═════ Data extract ═════

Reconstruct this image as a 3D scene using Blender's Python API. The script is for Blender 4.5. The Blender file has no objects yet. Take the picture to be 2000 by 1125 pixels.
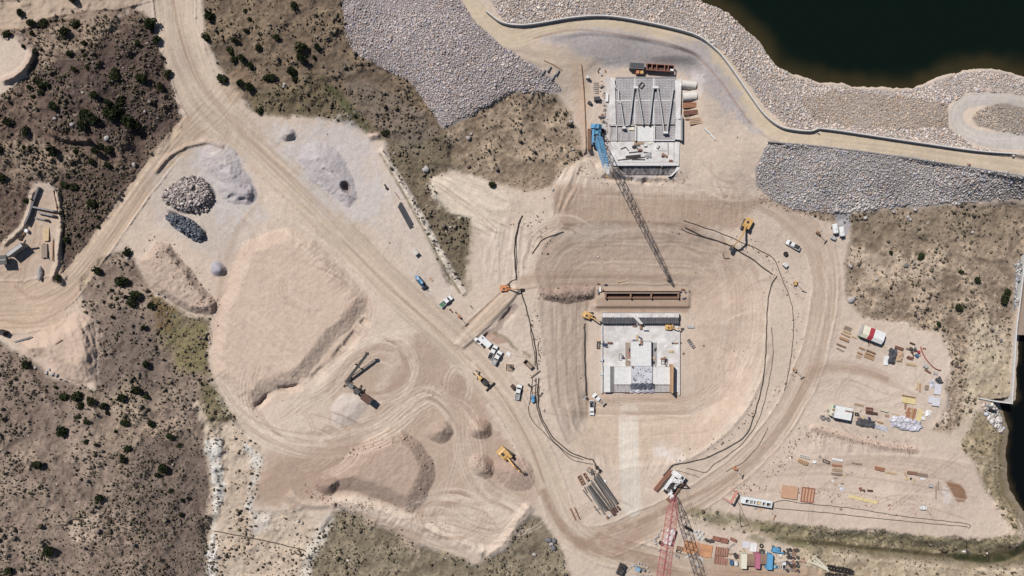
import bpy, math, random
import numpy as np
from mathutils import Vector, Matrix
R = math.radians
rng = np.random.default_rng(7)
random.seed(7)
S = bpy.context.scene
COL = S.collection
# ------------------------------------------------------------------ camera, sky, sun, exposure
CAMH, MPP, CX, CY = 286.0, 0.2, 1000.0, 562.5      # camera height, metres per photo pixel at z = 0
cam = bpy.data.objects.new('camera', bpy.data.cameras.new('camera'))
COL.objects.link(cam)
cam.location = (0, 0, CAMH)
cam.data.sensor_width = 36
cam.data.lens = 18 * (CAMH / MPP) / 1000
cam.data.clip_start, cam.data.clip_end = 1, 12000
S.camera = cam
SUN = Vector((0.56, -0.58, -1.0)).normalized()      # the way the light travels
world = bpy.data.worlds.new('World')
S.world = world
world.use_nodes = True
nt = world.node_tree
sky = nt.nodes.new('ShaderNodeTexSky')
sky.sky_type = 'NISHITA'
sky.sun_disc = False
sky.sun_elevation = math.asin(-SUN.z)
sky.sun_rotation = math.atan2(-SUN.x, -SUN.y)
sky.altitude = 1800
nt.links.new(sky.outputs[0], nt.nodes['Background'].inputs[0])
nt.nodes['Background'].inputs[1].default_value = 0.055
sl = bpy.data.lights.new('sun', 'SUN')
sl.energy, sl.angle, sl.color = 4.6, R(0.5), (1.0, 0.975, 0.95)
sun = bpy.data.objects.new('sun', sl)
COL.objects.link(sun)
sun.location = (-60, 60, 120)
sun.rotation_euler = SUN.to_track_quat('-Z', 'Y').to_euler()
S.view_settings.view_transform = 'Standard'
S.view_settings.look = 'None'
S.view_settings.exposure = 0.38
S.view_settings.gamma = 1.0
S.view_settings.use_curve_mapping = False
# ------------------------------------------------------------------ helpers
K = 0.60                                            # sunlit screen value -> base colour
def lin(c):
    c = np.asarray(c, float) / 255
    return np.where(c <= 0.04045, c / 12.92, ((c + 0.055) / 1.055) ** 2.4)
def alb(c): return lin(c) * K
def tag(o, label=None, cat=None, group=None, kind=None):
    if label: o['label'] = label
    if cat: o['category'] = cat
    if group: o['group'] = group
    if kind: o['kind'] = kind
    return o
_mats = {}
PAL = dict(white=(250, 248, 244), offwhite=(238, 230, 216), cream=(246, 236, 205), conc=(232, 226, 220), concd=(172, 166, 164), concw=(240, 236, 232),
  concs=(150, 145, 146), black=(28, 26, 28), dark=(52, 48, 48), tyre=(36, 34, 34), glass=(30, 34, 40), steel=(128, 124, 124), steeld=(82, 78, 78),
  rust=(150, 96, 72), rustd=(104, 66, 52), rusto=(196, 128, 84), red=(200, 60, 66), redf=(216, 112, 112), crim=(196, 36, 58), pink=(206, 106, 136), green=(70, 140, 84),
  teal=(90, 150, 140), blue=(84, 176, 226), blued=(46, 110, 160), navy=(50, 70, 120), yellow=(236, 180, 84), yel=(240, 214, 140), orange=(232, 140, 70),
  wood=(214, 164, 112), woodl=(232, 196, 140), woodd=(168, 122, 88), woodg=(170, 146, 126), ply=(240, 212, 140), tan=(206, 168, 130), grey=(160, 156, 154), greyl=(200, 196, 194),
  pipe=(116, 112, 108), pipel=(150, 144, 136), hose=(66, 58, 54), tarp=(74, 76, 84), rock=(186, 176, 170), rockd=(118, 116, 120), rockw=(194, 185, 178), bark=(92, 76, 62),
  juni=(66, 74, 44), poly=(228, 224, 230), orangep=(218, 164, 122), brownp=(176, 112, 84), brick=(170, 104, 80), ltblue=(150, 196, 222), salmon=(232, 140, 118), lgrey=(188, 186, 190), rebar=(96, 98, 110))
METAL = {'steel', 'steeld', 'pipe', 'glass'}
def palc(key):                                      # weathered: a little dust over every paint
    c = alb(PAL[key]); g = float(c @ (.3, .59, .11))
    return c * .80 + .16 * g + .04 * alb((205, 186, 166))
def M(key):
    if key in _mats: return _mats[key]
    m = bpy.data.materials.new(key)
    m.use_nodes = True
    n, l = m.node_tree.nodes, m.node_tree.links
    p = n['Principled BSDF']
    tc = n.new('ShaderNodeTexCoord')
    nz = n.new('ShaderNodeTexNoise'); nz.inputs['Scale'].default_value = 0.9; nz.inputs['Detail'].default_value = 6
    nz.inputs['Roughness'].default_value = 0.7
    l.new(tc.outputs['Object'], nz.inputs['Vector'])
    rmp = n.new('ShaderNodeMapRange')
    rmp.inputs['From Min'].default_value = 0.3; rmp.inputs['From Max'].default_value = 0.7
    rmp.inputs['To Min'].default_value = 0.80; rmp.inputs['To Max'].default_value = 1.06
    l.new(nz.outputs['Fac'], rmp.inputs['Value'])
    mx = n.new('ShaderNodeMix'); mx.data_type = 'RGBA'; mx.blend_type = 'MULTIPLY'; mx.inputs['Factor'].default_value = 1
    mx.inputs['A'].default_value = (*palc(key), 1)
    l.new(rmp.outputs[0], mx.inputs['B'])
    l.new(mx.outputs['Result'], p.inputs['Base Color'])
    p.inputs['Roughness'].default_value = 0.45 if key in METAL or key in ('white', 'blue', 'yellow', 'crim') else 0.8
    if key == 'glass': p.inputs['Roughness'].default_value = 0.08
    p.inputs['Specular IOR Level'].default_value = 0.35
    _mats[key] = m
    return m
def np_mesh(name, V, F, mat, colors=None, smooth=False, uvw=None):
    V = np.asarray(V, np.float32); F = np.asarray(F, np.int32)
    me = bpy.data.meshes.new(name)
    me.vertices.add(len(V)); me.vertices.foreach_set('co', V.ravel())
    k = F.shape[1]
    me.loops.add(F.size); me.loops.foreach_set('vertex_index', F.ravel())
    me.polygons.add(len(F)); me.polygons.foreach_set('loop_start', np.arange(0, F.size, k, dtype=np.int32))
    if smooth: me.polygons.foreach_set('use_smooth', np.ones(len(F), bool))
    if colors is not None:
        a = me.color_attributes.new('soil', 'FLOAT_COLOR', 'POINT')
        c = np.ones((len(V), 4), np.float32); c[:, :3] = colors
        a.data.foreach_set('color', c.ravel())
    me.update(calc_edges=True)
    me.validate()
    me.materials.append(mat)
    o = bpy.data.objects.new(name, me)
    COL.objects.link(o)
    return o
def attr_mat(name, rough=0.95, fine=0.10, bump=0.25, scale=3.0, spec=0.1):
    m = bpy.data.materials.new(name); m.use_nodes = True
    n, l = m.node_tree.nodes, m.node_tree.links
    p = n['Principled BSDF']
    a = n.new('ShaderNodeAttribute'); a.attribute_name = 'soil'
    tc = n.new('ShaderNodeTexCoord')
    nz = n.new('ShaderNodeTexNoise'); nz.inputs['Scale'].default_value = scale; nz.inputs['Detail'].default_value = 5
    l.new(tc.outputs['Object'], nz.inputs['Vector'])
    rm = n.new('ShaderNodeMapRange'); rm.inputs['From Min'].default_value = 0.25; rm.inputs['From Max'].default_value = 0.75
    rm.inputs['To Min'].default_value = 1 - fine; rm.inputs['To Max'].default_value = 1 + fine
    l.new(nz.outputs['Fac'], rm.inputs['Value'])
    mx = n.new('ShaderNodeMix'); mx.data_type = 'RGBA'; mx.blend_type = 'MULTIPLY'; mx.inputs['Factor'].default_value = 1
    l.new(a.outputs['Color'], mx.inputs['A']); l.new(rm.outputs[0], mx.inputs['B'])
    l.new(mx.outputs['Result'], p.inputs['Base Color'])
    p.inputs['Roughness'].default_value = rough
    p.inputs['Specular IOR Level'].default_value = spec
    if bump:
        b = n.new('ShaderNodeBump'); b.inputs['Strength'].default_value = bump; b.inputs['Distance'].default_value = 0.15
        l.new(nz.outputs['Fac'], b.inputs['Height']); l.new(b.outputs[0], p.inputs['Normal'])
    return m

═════
═════ Data extract ═════

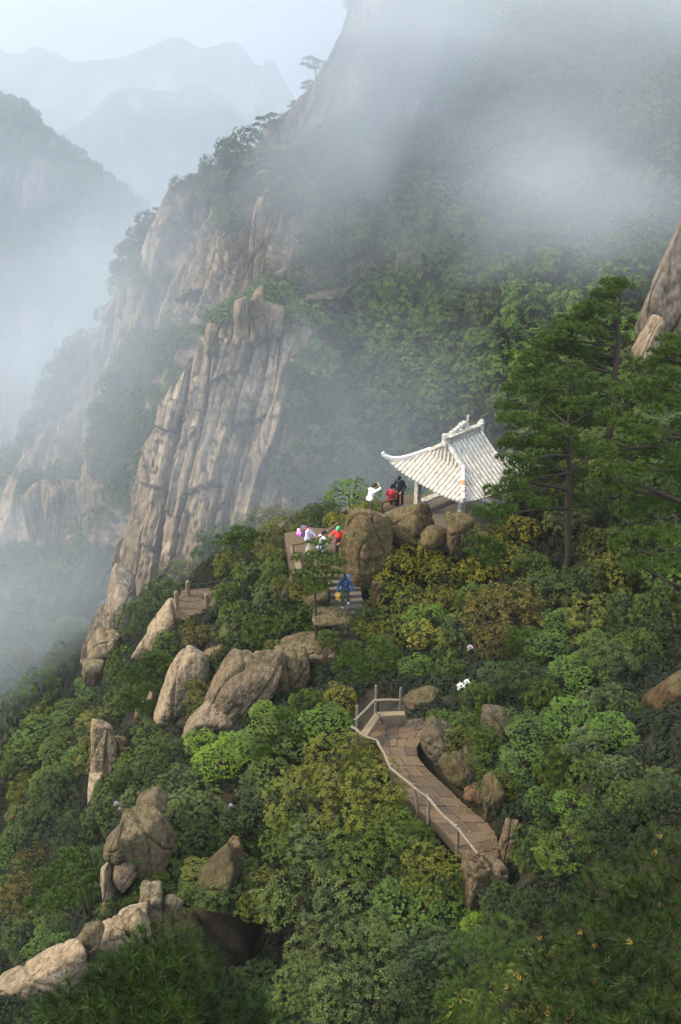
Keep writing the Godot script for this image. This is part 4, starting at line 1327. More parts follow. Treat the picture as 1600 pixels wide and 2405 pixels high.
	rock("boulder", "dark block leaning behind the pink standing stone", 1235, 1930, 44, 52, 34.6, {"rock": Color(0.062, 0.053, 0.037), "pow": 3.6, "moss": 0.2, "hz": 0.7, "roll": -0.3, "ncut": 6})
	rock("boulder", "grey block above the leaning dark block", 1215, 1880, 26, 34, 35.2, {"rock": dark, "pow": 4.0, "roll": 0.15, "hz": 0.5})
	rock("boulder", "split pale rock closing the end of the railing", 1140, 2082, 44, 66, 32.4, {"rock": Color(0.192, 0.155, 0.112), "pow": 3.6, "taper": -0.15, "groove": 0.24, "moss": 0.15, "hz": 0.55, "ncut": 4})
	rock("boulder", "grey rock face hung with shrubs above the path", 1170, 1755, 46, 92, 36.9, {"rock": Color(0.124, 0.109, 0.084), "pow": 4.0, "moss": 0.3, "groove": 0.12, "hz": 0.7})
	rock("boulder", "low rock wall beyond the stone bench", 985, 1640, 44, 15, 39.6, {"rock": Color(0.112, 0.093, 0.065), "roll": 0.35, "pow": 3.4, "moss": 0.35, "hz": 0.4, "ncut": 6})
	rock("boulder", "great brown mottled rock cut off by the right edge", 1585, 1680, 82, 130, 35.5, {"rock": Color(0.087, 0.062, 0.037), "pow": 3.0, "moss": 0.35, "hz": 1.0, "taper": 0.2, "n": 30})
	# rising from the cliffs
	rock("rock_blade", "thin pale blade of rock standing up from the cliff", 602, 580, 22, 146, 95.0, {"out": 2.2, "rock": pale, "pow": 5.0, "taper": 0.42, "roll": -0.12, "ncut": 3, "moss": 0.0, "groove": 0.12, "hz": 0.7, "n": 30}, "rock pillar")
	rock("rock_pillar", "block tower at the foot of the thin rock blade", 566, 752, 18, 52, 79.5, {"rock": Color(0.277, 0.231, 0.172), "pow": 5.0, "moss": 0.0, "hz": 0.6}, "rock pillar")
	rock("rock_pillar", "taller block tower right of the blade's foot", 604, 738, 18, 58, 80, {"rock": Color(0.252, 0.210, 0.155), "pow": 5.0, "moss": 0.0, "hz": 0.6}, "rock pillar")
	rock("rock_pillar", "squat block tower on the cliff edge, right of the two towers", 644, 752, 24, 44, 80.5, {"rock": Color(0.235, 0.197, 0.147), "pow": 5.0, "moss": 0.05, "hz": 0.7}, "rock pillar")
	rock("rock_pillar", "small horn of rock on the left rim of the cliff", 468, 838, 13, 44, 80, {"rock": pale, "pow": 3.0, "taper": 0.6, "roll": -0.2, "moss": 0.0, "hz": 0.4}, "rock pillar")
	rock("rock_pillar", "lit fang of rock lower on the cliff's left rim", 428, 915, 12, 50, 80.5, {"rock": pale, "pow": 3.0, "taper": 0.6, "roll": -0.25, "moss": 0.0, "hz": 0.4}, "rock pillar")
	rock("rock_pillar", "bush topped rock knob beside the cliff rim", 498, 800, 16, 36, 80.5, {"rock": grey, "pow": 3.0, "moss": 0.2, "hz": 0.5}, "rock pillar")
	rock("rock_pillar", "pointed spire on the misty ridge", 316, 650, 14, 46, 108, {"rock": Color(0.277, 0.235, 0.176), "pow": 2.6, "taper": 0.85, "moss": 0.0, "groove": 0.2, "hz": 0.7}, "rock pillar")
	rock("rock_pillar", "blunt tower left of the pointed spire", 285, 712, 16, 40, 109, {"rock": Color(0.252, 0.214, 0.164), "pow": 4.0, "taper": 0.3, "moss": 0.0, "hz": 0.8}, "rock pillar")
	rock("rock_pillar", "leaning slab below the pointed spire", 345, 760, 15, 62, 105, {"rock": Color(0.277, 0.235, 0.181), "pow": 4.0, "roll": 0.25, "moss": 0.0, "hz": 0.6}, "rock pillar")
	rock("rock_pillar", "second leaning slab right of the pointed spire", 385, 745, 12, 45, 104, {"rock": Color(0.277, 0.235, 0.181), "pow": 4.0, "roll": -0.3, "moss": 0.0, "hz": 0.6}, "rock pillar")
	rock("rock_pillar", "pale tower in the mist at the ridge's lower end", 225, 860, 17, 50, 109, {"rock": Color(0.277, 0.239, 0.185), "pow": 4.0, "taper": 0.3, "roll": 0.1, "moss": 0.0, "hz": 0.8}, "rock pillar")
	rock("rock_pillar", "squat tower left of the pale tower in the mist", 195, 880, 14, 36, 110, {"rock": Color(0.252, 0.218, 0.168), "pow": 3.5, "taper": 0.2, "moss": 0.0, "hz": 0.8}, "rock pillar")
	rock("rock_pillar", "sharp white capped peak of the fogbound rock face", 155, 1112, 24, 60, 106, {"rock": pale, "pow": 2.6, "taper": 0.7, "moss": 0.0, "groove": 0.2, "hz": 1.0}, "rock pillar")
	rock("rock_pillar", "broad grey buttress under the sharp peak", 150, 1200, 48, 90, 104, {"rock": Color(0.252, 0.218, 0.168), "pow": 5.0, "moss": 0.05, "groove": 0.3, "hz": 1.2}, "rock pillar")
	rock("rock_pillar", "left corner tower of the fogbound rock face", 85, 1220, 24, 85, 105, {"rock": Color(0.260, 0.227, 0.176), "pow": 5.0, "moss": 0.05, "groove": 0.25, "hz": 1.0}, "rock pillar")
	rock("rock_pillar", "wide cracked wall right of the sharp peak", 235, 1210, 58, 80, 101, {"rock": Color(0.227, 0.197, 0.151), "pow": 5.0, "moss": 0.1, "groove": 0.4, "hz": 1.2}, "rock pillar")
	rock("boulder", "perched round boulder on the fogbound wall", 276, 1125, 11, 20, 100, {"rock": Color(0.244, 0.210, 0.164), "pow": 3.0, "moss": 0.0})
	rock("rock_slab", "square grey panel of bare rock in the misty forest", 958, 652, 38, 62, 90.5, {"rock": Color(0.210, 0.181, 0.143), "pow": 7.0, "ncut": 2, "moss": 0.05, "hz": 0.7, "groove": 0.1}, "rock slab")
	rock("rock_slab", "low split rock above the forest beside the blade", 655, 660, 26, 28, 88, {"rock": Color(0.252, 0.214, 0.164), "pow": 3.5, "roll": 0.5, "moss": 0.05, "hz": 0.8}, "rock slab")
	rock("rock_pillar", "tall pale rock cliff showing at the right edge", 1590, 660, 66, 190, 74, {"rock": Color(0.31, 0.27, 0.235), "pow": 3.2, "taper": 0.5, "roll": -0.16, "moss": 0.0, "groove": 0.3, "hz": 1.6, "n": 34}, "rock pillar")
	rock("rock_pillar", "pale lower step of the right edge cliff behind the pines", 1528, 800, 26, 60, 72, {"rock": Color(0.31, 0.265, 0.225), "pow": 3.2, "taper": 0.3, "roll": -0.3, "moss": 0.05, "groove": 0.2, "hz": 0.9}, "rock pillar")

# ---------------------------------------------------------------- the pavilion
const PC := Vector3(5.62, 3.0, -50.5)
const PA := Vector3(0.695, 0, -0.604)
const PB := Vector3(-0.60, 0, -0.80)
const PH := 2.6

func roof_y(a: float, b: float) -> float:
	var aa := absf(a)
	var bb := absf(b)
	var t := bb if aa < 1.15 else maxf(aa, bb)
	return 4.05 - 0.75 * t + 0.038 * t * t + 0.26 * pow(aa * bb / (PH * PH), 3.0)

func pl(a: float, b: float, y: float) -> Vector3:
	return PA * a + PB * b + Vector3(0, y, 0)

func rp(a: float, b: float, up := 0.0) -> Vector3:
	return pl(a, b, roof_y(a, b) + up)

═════

*Problem to solve*:
Report the number of lines above containing the word "script", with no other text.

*Final result*:
2